Il torneo di Wimbledon
Tra storia e tradizione - parte III

di Francesco Agostini

 

La storia di Wimbledon, e del tennis in generale, è divisa da una data storica in due parti, nette e nitide: il 1947. Quell’anno, infatti, un certo Jack Kramer, vincitore del torneo inglese, decise che l’assetto dilettantesco del tennis non poteva durare a lungo e per terminare il taglio amatoriale che aveva assunto, diede il via al professionismo.

 

Così, i giocatori si divisero in due categorie ben distinte: gli amatori rimasero come tali, potendo partecipare tranquillamente a ogni tipo di torneo, e a essi si affiancarono i professionisti veri e propri. Essi erano regolarmente stipendiati e giravano il globo terrestre giocando tornei su tornei. Per l’unificazione di dilettanti e professionisti bisognerà attendere addirittura il 1968.

 

In questo lasso di tempo, gli spettatori dei verdi campi inglesi videro passare sotto i loro occhi una sfilza di campioni che lasciarono decisamente il segno nella storia del torneo. Uno di questi fu Rod Laver, un australiano abituato a giocare su campi in erba veloci come Wimbledon e considerato uno dei più grandi tennisti di tutti i tempi.

 

Laver aveva nel gioco aggressivo e rischioso il suo colpo di forza, era dotato di un’ottima volée e il fatto di essere un mancino naturale lo rendeva estremamente sgradito alla maggior parte dei giocatori, che erano destrimani. L’australiano si aggiudicò il torneo per ben quattro edizioni, due volte da dilettante e due da professionista.

 

Il dominio australiano però, era solo all’inizio. Qualche anno dopo, infatti, fu la volta di Roy Emerson, che vinse Wimbledon nel 1964 e nel 1965, prima di lasciar spazio a John Newcombe, anch’esso australiano. Newcombe, più a suo agio sull’erba che sulle superfici lente come la terra rossa, trionfò in Inghilterra per ben tre volte: nel 1967, 1970 e 1971.

 

In campo femminile durante gli anni sessanta e settanta brillò la stella della statunitense Billie Jean King, che si aggiudicò il trofeo per ben sei volte; l’ultimo fu agguantato dall’americana nel 1975, segno che la tennista aveva davvero dominato un’epoca. La grandezza della King fu che riuscì a imprimere il suo nome nella memoria collettiva anche in campo extra tennistico.
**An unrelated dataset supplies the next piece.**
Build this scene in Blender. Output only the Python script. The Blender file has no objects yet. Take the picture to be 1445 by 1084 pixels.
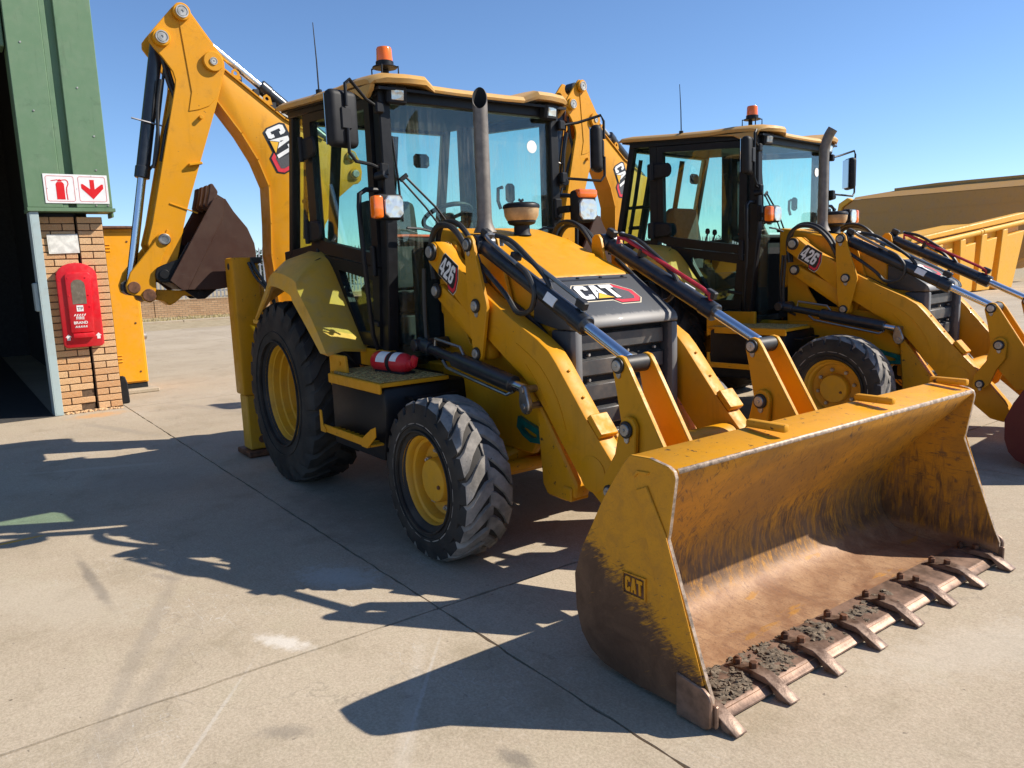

Fu lei, infatti, che si batté strenuamente affinché anche le donne potessero avere un circuito tutto loro, proprio come gli uomini. È grazie a lei, quindi, che la WTA vide le proprie origini.

 

Con un piccolo balzo in avanti, arriviamo agli anni settanta, l’era che fu definita “di Björn Borg". Lo svedese dominò il torneo di Wimbledon dal 1976 al 1980, non lasciando scampo a nessun altro avversario. Borg fu uno dei primissimi tennisti ad aggiungere la mano sinistra al rovescio, inventando così il rovescio bimane, che dava maggiore forza e profondità al colpo. Lo svedese sapeva unire sapientemente gioco a rete e da fondo, divenendo un tennista “anomalo” sull’erba. In questa superficie, infatti, avevano trionfato quasi sempre giocatori di rete, d’attacco, e Borg, con la sua abilità nel tirare i passanti, rappresentò una rarissima eccezione.

 

Il dominio dello svedese fu interrotto drammaticamente da un giovane americano riccioluto e con gli occhi azzurri: John McEnroe. Il tennista statunitense, vulcanico, iracondo e dal carattere esplosivo, mise subito in chiaro che sarebbe stato lui a dominare il torneo inglese e più in generale il tennis mondiale al posto di Borg. Confermò le aspettative, ma solo in parte: vinse a Wimbledon per tre volte ma se non fosse stato per quel suo carattere un po’ così e per la sua scarsa tenuta mentale, forse le vittorie sarebbero potute essere molte di più.

 

Uno che si frappose fra lo svedese e l’americano fu l’inesauribile Jimmy Connors, che aveva dalla sua una mente solida come l’acciaio e una ferrea determinazione. Lo statunitense, infatti, ebbe l’abilità di inserirsi fra l’uno e l’altro perché vinse nel 1974, poco prima dell’era Borg, e nel 1982, nell’interregno di McEnroe.

 

Nel campo femminile, oltre alla già citata Billie Jean King, lasciò il segno sui campi inglesi la cecoslovacca Martina Navrátilová, campionessa assoluta del torneo. La ceca iniziò il suo dominio nel 1978 e si aggiudicò Wimbledon per ben nove volte, stabilendo il record assoluto e tuttora imbattuto.